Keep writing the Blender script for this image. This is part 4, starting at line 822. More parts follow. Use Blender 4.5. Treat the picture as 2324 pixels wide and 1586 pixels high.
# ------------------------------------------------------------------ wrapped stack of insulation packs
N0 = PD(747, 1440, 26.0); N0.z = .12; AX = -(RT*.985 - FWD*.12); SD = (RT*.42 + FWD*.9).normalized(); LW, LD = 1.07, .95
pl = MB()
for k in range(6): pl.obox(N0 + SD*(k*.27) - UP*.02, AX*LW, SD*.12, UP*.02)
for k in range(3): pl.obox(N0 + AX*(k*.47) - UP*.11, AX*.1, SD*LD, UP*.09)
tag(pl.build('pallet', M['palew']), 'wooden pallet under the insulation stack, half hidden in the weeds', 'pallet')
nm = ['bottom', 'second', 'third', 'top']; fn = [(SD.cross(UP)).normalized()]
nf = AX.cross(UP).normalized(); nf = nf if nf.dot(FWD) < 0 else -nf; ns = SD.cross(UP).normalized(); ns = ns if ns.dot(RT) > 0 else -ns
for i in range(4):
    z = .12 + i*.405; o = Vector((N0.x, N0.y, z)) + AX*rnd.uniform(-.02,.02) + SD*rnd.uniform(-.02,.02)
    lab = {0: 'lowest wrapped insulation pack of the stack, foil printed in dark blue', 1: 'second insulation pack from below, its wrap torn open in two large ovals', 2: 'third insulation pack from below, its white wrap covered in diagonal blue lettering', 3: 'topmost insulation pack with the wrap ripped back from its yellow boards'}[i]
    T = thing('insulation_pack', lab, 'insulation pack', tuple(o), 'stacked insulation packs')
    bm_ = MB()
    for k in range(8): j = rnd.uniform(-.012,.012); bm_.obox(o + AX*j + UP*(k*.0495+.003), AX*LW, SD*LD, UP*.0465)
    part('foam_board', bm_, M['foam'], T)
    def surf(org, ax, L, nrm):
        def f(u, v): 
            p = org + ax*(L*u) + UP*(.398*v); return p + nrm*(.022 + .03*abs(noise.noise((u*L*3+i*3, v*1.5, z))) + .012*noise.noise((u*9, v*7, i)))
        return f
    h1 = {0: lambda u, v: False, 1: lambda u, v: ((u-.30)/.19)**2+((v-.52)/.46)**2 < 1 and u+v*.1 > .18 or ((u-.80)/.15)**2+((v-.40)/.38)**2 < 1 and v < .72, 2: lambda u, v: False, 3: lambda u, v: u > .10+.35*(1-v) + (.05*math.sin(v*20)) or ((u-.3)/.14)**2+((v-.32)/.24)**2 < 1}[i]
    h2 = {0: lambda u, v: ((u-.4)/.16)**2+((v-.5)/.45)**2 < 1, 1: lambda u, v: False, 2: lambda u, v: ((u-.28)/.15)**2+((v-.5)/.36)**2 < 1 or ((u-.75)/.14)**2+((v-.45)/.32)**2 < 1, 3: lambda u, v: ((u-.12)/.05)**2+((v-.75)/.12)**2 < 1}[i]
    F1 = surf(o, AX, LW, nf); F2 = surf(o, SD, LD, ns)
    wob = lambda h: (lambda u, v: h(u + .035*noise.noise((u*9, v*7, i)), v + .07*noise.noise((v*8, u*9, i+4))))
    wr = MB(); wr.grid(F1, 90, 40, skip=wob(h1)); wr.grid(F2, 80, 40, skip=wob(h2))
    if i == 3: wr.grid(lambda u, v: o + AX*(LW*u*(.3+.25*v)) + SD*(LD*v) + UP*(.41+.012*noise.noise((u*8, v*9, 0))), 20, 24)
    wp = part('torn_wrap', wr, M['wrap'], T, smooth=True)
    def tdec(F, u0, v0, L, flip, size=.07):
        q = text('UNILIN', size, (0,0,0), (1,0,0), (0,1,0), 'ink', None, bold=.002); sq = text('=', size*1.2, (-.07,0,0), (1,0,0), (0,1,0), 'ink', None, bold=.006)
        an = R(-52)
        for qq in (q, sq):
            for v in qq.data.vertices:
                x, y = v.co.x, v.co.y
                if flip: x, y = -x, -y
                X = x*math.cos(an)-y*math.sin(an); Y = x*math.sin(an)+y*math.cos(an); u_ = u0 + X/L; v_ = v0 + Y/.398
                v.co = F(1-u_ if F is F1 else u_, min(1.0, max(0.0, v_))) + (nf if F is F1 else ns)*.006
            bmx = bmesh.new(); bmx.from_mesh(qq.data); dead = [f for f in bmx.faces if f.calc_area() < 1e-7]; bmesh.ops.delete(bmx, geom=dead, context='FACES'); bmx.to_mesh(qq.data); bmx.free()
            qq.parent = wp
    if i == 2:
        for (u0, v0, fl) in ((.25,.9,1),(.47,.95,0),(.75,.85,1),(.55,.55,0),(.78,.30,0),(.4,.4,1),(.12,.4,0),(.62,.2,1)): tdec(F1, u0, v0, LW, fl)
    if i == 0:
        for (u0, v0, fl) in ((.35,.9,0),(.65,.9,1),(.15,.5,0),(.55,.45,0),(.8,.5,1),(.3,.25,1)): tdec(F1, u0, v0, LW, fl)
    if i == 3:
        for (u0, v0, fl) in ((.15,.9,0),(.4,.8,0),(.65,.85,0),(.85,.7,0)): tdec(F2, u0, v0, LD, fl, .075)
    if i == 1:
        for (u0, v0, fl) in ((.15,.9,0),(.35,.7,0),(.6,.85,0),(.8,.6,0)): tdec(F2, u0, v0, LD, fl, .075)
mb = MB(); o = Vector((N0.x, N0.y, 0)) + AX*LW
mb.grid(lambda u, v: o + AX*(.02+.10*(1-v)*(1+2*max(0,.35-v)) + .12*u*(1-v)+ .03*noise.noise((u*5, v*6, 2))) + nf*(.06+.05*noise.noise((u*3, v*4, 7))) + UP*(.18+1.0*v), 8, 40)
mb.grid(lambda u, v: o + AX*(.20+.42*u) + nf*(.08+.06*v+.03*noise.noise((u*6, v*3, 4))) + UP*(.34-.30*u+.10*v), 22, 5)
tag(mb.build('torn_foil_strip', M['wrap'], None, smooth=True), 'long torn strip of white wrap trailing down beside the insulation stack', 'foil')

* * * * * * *

*Required work*: Restate the data above word for word, please.

*Exercise answer*:
Keep writing the Blender script for this image. This is part 4, starting at line 822. More parts follow. Use Blender 4.5. Treat the picture as 2324 pixels wide and 1586 pixels high.
# ------------------------------------------------------------------ wrapped stack of insulation packs
N0 = PD(747, 1440, 26.0); N0.z = .12; AX = -(RT*.985 - FWD*.12); SD = (RT*.42 + FWD*.9).normalized(); LW, LD = 1.07, .95
pl = MB()
for k in range(6): pl.obox(N0 + SD*(k*.27) - UP*.02, AX*LW, SD*.12, UP*.02)
for k in range(3): pl.obox(N0 + AX*(k*.47) - UP*.11, AX*.1, SD*LD, UP*.09)
tag(pl.build('pallet', M['palew']), 'wooden pallet under the insulation stack, half hidden in the weeds', 'pallet')
nm = ['bottom', 'second', 'third', 'top']; fn = [(SD.cross(UP)).normalized()]
nf = AX.cross(UP).normalized(); nf = nf if nf.dot(FWD) < 0 else -nf; ns = SD.cross(UP).normalized(); ns = ns if ns.dot(RT) > 0 else -ns
for i in range(4):
    z = .12 + i*.405; o = Vector((N0.x, N0.y, z)) + AX*rnd.uniform(-.02,.02) + SD*rnd.uniform(-.02,.02)
    lab = {0: 'lowest wrapped insulation pack of the stack, foil printed in dark blue', 1: 'second insulation pack from below, its wrap torn open in two large ovals', 2: 'third insulation pack from below, its white wrap covered in diagonal blue lettering', 3: 'topmost insulation pack with the wrap ripped back from its yellow boards'}[i]
    T = thing('insulation_pack', lab, 'insulation pack', tuple(o), 'stacked insulation packs')
    bm_ = MB()
    for k in range(8): j = rnd.uniform(-.012,.012); bm_.obox(o + AX*j + UP*(k*.0495+.003), AX*LW, SD*LD, UP*.0465)
    part('foam_board', bm_, M['foam'], T)
    def surf(org, ax, L, nrm):
        def f(u, v): 
            p = org + ax*(L*u) + UP*(.398*v); return p + nrm*(.022 + .03*abs(noise.noise((u*L*3+i*3, v*1.5, z))) + .012*noise.noise((u*9, v*7, i)))
        return f
    h1 = {0: lambda u, v: False, 1: lambda u, v: ((u-.30)/.19)**2+((v-.52)/.46)**2 < 1 and u+v*.1 > .18 or ((u-.80)/.15)**2+((v-.40)/.38)**2 < 1 and v < .72, 2: lambda u, v: False, 3: lambda u, v: u > .10+.35*(1-v) + (.05*math.sin(v*20)) or ((u-.3)/.14)**2+((v-.32)/.24)**2 < 1}[i]
    h2 = {0: lambda u, v: ((u-.4)/.16)**2+((v-.5)/.45)**2 < 1, 1: lambda u, v: False, 2: lambda u, v: ((u-.28)/.15)**2+((v-.5)/.36)**2 < 1 or ((u-.75)/.14)**2+((v-.45)/.32)**2 < 1, 3: lambda u, v: ((u-.12)/.05)**2+((v-.75)/.12)**2 < 1}[i]
    F1 = surf(o, AX, LW, nf); F2 = surf(o, SD, LD, ns)
    wob = lambda h: (lambda u, v: h(u + .035*noise.noise((u*9, v*7, i)), v + .07*noise.noise((v*8, u*9, i+4))))
    wr = MB(); wr.grid(F1, 90, 40, skip=wob(h1)); wr.grid(F2, 80, 40, skip=wob(h2))
    if i == 3: wr.grid(lambda u, v: o + AX*(LW*u*(.3+.25*v)) + SD*(LD*v) + UP*(.41+.012*noise.noise((u*8, v*9, 0))), 20, 24)
    wp = part('torn_wrap', wr, M['wrap'], T, smooth=True)
    def tdec(F, u0, v0, L, flip, size=.07):
        q = text('UNILIN', size, (0,0,0), (1,0,0), (0,1,0), 'ink', None, bold=.002); sq = text('=', size*1.2, (-.07,0,0), (1,0,0), (0,1,0), 'ink', None, bold=.006)
        an = R(-52)
        for qq in (q, sq):
            for v in qq.data.vertices:
                x, y = v.co.x, v.co.y
                if flip: x, y = -x, -y
                X = x*math.cos(an)-y*math.sin(an); Y = x*math.sin(an)+y*math.cos(an); u_ = u0 + X/L; v_ = v0 + Y/.398
                v.co = F(1-u_ if F is F1 else u_, min(1.0, max(0.0, v_))) + (nf if F is F1 else ns)*.006
            bmx = bmesh.new(); bmx.from_mesh(qq.data); dead = [f for f in bmx.faces if f.calc_area() < 1e-7]; bmesh.ops.delete(bmx, geom=dead, context='FACES'); bmx.to_mesh(qq.data); bmx.free()
            qq.parent = wp
    if i == 2:
        for (u0, v0, fl) in ((.25,.9,1),(.47,.95,0),(.75,.85,1),(.55,.55,0),(.78,.30,0),(.4,.4,1),(.12,.4,0),(.62,.2,1)): tdec(F1, u0, v0, LW, fl)
    if i == 0:
        for (u0, v0, fl) in ((.35,.9,0),(.65,.9,1),(.15,.5,0),(.55,.45,0),(.8,.5,1),(.3,.25,1)): tdec(F1, u0, v0, LW, fl)
    if i == 3:
        for (u0, v0, fl) in ((.15,.9,0),(.4,.8,0),(.65,.85,0),(.85,.7,0)): tdec(F2, u0, v0, LD, fl, .075)
    if i == 1:
        for (u0, v0, fl) in ((.15,.9,0),(.35,.7,0),(.6,.85,0),(.8,.6,0)): tdec(F2, u0, v0, LD, fl, .075)
mb = MB(); o = Vector((N0.x, N0.y, 0)) + AX*LW
mb.grid(lambda u, v: o + AX*(.02+.10*(1-v)*(1+2*max(0,.35-v)) + .12*u*(1-v)+ .03*noise.noise((u*5, v*6, 2))) + nf*(.06+.05*noise.noise((u*3, v*4, 7))) + UP*(.18+1.0*v), 8, 40)
mb.grid(lambda u, v: o + AX*(.20+.42*u) + nf*(.08+.06*v+.03*noise.noise((u*6, v*3, 4))) + UP*(.34-.30*u+.10*v), 22, 5)
tag(mb.build('torn_foil_strip', M['wrap'], None, smooth=True), 'long torn strip of white wrap trailing down beside the insulation stack', 'foil')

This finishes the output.